One thing I’m not enjoying in London is the indignity of suffering through two summers in one year. Even English summer is too much for a wimp like me to handle. You can’t dress up in your best suits so you end up looking like every other daggy bogan. Sex becomes ten times as hot, sticky and exhausting, but only one-tenth as much fun; and to add insult to injury has a greater chance of being conducted in harsh, unflattering lighting.
And you can’t enjoy eating – let alone cooking – rich, heavy, meat-based dishes that every sensible person of taste and culture devours on a daily basis. Some of you may ask, but what about the great outdoor backyard barbecue? And I’ll tell you.
Last Saturday night I was contentedly curled up in my bunker in the peaceful suburb of Robson Green, reacquainting myself with the literary oeuvre of George Moore, when the telephone rang and I was foolishly lured away to a nearby house shared by about a dozen Australians, New Zealanders and South Africans, where a barbecue was purportedly taking place on their spacious back lawn.

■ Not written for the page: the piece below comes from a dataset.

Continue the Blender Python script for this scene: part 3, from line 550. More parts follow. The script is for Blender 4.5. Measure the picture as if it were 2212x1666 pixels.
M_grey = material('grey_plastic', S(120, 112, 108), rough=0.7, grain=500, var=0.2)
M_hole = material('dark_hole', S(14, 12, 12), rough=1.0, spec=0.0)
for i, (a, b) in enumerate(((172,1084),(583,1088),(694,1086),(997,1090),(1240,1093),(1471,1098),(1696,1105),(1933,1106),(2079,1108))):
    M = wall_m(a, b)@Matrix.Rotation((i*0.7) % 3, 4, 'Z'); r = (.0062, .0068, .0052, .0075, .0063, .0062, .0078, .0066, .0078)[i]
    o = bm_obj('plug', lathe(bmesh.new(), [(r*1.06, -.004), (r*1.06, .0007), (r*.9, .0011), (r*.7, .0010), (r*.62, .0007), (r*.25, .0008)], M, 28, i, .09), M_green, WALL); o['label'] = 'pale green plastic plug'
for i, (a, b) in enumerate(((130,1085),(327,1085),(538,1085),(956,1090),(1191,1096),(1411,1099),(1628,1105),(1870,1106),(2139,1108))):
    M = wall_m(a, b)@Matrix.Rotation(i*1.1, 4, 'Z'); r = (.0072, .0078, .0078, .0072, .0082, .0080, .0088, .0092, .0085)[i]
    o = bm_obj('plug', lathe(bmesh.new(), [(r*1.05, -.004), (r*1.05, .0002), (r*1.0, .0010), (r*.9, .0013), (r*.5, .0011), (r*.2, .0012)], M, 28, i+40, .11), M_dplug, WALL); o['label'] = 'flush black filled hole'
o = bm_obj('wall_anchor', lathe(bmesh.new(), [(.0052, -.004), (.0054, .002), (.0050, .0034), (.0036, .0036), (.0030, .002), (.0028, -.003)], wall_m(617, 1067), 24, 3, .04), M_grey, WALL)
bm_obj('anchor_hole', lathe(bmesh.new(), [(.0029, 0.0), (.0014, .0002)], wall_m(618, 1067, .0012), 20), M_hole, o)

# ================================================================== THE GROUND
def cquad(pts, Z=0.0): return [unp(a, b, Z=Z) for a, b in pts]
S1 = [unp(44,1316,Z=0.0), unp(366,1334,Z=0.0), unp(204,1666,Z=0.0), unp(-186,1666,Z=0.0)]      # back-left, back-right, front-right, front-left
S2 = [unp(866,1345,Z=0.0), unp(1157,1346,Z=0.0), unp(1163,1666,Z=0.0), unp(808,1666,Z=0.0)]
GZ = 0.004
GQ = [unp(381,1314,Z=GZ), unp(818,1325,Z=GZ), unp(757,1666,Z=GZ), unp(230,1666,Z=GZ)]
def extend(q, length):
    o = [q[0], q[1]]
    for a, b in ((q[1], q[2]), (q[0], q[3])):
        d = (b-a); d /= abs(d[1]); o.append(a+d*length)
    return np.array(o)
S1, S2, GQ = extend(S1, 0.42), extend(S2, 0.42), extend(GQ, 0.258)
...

As soon as I arrived I could tell something was very wrong when it turned out that the only English native in the house was in charge of the barbie. He was from some remote place Up North, where people speak in short, guttural grunts, and fire has not yet been discovered. His exertions for the night amounted to endlessly futzing with the same piece of dry, raw meat over an inert pile of briquettes giving off about as much heat as
Jeremy Bentham’s corpse. Offers to assist were met with a beady-eyed, gently swaying glare and a gesticulated threat to put out an eye with the serrated end of the tongs.
To pass the time the Kiwis amused hungry onlookers by saying “
Pimm’s” a lot. Someone’s mum visiting from Raupo intervened and helpfully suggested microwaving the snags before giving them a bit of finishing off on the barbie. The World’s Greatest Chef managed to light his cigarette off a briquette, or perhaps vice versa. The hours flew by as I was privileged to eavesdrop on a Kiwi and a Queenslander matching wits:
“The days are long here, eh bro?”
“Yairs. They never get this long in the southern hemisphere, but.”
“That’d be because of the equanox.”
Thanks to heroic efforts of organisation, no-one was sent away complaining that there wasn’t enough salad or cutlery.